Keith Amemiya


POSTED: Friday, July 03, 2009

High school sports provides budget entertainment for the whole family.

That's the way Keith Amemiya sees it, and the executive director of the Hawaii High School Athletic Association hopes that even in the recession's grip, fans will keep filling the stands in the coming school year, buying the tickets that support the nonprofit that serves more than 33,000 student-athletes at 94 public and private schools.

Besides gate receipts, the HHSAA's main revenue sources are corporate sponsorships and dues paid by member schools. Amemiya, a 43-year-old lawyer and Punahou School alum, is making the best of it as purse strings tighten — and that includes marketing high school sports not only as a vital resource for students and schools, but for the larger community.

Question: What challenges is the recession creating?

Answer: We're extremely fortunate that the HHSAA is doing OK financially in large part because we've had great crowds at our state championships this past school year and the corporate community has continued to support us. However, like everyone else the HHSAA is concerned about its financial well-being during this severe economic downturn. Additionally, there's no question that our public schools are going to take a large hit in terms of Department of Education funding in the coming school year.

Q: How big a hit?

A: Like the rest of the public school system, one of the biggest challenges facing our public high schools right now is that they still aren't sure about the exact amount of cuts that they'll be facing. This makes it extremely difficult for our public schools to plan out the school year in terms of scheduling games and deciding what sports, if any, to consider cutting.

Q: Are any sports being eliminated outright?

A: At this point, due to the anticipated severity of the cuts, I would have to say that all options have to be on the table, including the cutting of individual sports, or even the entire JV level.
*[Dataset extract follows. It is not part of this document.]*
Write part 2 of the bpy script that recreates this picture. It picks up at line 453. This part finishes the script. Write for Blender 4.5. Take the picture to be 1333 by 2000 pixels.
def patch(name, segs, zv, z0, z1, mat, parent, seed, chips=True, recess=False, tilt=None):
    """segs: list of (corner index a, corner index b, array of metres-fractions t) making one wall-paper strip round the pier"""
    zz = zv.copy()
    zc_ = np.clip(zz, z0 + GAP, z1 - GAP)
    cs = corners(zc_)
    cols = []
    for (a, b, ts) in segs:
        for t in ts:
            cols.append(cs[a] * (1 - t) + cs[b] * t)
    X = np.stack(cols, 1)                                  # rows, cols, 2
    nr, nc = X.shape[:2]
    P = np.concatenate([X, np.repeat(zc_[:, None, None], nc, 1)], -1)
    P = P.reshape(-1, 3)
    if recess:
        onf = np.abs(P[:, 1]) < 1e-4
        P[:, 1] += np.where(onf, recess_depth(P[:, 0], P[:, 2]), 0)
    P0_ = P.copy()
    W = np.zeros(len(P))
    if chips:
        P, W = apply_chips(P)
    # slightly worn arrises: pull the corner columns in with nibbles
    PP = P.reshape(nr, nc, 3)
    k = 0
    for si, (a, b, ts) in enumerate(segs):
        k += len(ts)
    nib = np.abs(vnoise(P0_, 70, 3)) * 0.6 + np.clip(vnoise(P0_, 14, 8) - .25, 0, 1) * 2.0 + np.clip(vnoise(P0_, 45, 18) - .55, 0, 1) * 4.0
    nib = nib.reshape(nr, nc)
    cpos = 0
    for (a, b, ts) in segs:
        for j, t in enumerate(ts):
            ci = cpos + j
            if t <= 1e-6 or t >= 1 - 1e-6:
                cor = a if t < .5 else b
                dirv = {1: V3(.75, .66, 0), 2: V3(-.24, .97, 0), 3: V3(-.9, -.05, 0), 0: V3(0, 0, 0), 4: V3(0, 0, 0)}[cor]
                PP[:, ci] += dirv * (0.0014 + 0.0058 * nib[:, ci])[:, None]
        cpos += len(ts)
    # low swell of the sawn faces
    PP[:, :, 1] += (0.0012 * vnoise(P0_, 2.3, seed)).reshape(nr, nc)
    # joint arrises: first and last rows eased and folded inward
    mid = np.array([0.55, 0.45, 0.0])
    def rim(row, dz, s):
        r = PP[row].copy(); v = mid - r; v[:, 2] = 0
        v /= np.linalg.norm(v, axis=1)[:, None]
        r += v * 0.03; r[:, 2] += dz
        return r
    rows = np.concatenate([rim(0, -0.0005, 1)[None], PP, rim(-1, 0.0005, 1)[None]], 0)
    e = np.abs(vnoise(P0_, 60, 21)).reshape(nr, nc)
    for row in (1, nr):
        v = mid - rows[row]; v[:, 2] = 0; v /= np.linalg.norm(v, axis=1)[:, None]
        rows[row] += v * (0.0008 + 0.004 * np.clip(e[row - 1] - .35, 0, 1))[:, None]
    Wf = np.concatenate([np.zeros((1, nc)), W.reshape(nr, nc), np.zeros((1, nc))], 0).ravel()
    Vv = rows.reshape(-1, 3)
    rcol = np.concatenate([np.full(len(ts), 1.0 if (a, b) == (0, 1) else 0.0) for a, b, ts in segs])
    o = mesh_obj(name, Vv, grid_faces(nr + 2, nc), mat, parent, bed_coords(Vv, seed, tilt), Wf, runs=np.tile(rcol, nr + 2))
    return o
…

We certainly hope that it doesn't come to that, but like everyone else, we're facing an economic crisis not seen in most of our lifetimes.

Q: There's been a lot of news about budget cuts at the public schools, but what about the private ones?

A: Even our private schools are not immune to the current economic crisis. They're cutting their overall budgets as well, which includes athletics.

Q: In your 10 years in the job, you've overseen an expansion of high school sports. Are you worried that will be undone, or do you think most of these problems will be temporary?

A: I'm optimistic that these financial problems will be temporary and that there won't be any permanent cuts. The way I see it, sports have such a positive impact not only on our student-athletes' lives, but on the whole community. I'm committed to doing anything I can to prevent any permanent cuts from taking place.

Q: What are some solutions?

A: We're hopeful that the community will continue to support our high school athletes by continuing to attend their games and contests in the upcoming school year. It not only would help our athletic programs financially, but it is an extremely good family entertainment value and promotes positive community spirit in these difficult times. We truly feel that high school athletics is one of the best entertainment values around, when compared with other options, such as going to the movies or a concert.

Q: You and your wife, Bonny, gave $20,000 to Roosevelt. Why that particular project?

A: We donated to Roosevelt High School for several reasons, including because it's a public school and we strongly believe in supporting our public school system. Also, Roosevelt's field is used by several public schools for their home games, including not only obviously Roosevelt but also Farrington, McKinley and Kaimuki. Thirdly, most people would agree that Roosevelt had among the worst field conditions in the state, and finally, we live in the district and wanted to support our community in general.

Q: There's been speculation that you might run for office, say state Senate or lieutenant governor. Do you have political aspirations? A: I was as surprised as anyone to be named as a possible candidate and I'm sure it gave everyone a good laugh. So, no, I'm not seeking to run for political office at this time. However, that being said, I'm very concerned about the current economic crisis and Hawaii's long-term future, so it's my hope that everyone gets involved in the political process by at least trying to understand the issues our state is facing, and by voting.